I suppose a guess is needed, I think they would be in the Rc 58 to 62 range.
Now any ideas of the failure mode of the balls and grooves for the variators? I have some thoughts on it.
18Ni 16.5Co 5Mo appears to be the current alloy. I think that is a development after the linked article. Older CVT transmission used the 18Ni1900 alloy.
Yes sometimes the balls will indent the grooves especially on the softer shaft. I feel as that progresses, then the movement of the balls is restricted during the axial variating movement , then the next thing to happen is cracking the surface of the balls, and then total destruction of the grooves especially the shaft, in some cases the deformed balls then wedge and split the sliding hub. There are some videos on youtube showing the destruction.
The belt rings have been known to crack and cause major failure, probably most always caused by belt degradation from slipping and then the rings contact the sheave thus causing a stress riser on the edge of a band or or bands (there are 12 per side). I have a CVT torn down that has over 120K miles and am impressed how good of shape the pulleys and belt is, it likely never had a fluid change either. It had low fluid pressure.

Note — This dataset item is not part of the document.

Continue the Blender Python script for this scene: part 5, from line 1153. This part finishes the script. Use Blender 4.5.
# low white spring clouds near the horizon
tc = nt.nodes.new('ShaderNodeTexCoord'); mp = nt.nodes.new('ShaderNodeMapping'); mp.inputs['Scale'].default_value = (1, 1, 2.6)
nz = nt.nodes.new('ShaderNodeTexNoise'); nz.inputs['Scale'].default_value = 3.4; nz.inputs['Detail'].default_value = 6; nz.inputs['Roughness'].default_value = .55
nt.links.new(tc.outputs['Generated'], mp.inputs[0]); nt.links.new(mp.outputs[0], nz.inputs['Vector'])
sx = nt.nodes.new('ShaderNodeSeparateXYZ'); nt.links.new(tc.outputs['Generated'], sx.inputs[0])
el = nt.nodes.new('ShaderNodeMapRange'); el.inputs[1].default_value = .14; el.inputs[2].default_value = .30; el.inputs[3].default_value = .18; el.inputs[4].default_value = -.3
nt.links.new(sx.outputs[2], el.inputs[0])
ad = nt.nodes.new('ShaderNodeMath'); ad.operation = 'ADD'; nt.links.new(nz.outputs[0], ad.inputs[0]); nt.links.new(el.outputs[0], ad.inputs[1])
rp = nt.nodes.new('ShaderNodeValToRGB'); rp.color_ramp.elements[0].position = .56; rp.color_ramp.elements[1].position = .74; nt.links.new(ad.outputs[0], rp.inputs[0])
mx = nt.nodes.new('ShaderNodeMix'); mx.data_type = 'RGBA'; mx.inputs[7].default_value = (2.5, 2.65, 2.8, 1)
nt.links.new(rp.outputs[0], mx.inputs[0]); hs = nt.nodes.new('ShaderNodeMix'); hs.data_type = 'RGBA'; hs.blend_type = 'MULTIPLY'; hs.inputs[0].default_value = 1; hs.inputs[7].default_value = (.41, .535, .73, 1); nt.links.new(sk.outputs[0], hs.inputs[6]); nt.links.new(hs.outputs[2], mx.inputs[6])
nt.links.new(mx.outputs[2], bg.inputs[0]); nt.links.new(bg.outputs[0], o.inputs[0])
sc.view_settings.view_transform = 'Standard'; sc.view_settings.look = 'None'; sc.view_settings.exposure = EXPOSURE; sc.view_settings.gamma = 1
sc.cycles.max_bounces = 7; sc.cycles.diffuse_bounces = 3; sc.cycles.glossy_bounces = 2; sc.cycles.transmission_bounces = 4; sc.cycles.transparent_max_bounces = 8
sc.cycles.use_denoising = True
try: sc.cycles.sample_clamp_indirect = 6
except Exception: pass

Its too bad the JATCO CVT's have the bad reputation, there is some room for improvement in many areas but the basic architecture is pretty spot on. Having a torque converter is to me a better way to go than having a start clutch like the Honda's have. I'd like to know how well that works in stop and go slow traffic and lot of hilly starts.
If I had to guess a cause for the indentations is the is false Brinelling. If the variator isn't varying constantly, the balls will squeeze the lube out and go metal to metal. No amount of hardness is going to fix this problem. A redesign that uses larger contact patches, materials that don't fret against each other, and programming that keeps the keys moving ever so slightly are going to be possible solutions if this is ever considered again. Mimicking shift points likely exacerbated the problem as it always put the balls in the same locations.
One fix is the use of pins to replace the balls. For loading the extra surface area is nice. There maybe a small issue with sliding friction from that addition though. Yes there are many areas in these that could stand much improvement, and along with some parts design, using the proper materials would be a huge help for longevity, as well as a very refined filtration system. I'm always for the addition of some weight to components that are important in any vehicle we travel in. There are other areas that weight can be saved.
Programing to prevent the unit from sitting in the same position is a big step.
My wife's Toyota has mock shift points, but they are slightly randomized, not the exact same every time.
The multi segment push belt seems to work very good. It also is or was a metallurgy/ lubrication experiment, and after witnessing a 120,000 plus mile CVT variator pulley faces, I am very impressed how well
that system as a whole lasts. I suppose the fluid plays a huge part in the operation of that variator system, then of course the material and heat treat selection. I have not seen any of the chain type variator arrangements yet, it would be interesting to see how they compare. I have not studied the control system for the variators yet, I know another main failure mode of these transmissions is loss of fluid pressure, mainly from worn aluminum valve bodies, sticking valves and worn flow control aluminum valve. In my experience cast iron worked good as a valve body, only thing that ever stuck valves in the old days was gummy goo.
I have heard some trans shops will sand the variator pulleys in a lathe if they are blemished, does anyone know the surface finish requirements are for multi segment push belt and what grit is used during that process?
These questions are asking proprietary information. You are attempting to reverse engineer a process so you're going to have to come up with these numbers on your own. There are a couple of ways:
Find a lab that can make a surface roughness measurement on the good parts of the variator. Work with your abrasive manufacturer to determine an abrasive that can produce that finish.
Or, take some scrap parts and experiment until you get the same surface finish.
In these cases, you generally can't go too fine on the finish so as long as you can produce a smoother part you'll be good to go.
I just recently found some information, the one particular article mentioned using 320 grit. Then another mentioned scotchbrite, but that was not to remove belt deposits.